Mayor Marion Barry told a D.C. statehood convention committee yesterday that he favors a strong, centralized executive branch under the city's proposed state constitution with the "governor" empowered to appoint judges and most cabinet-level officials.

Barry, the first witness in a series of public hearings being held by the 45-delegate convention during the next two weeks, said the delegates should consider only the attorney general, comptroller and possibly a statewide "sheriff" as elected officeholders, while all other executive branch officials should be appointed by the elected governor.

He urged that the governor be permitted to succeed himself, a practice prohibited in some states. "I'm opposed to a one-term governor," he told the executive branch committee of the convention. "You can't get anything done."

Barry's testimony came as convention delegates rushed to prepare hearings on an assortment of constitutional issues, such as the proposed state's court system, election procedures and its relationship with the federal government.

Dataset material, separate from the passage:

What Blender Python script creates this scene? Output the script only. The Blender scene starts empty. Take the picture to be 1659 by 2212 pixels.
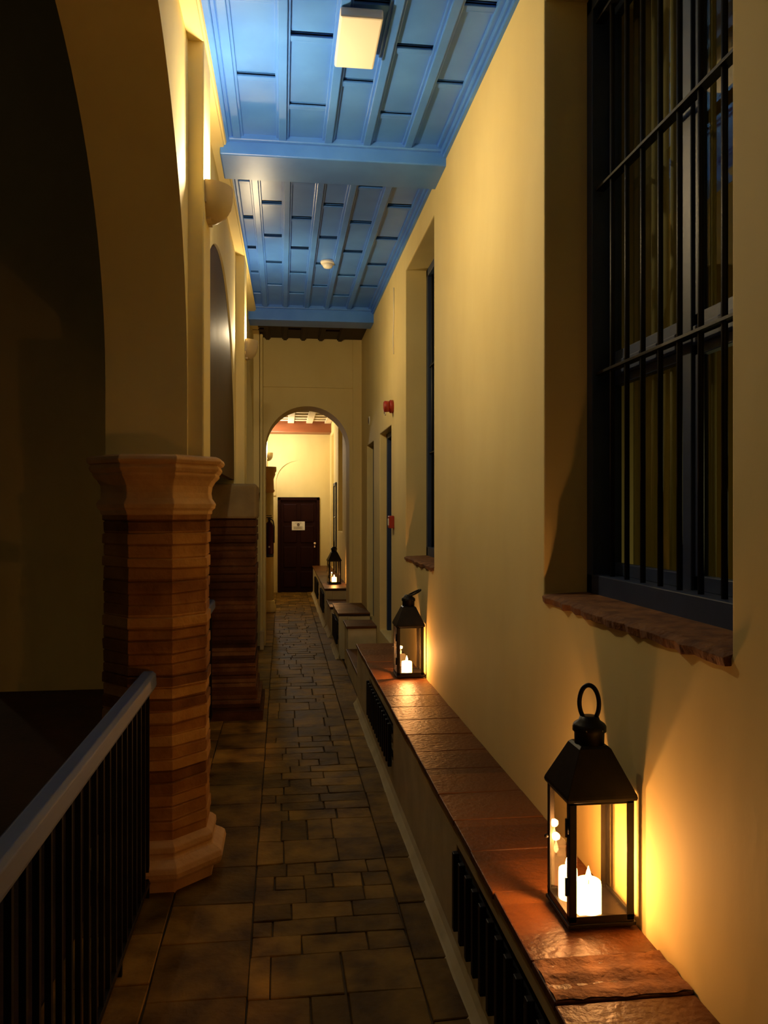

Delegates must complete writing a proposed constitution by May 29. It then goes to city voters for consideration, probably in this fall's election. If approved there, it would go to Congress, where both houses must approve it for statehood to be implemented.

So far during the 90-day convention, the city's political establishment has stood on the sidelines. Many city leaders, including D.C. congressional Del. Walter E. Fauntroy, say statehood has little chance of passing Congress, and some leaders say privately they do not want to be associated with a lost cause.

The result is that the convention consists largely of neighborhood-level activists with limited political experience, operating on a meager $150,000 budget.

Yesterday's hearing by the convention's executive branch committee was typical of convention problems. The governors (or their representatives) of Virginia, Delaware and Rhode Island were on the witness list, but none appeared.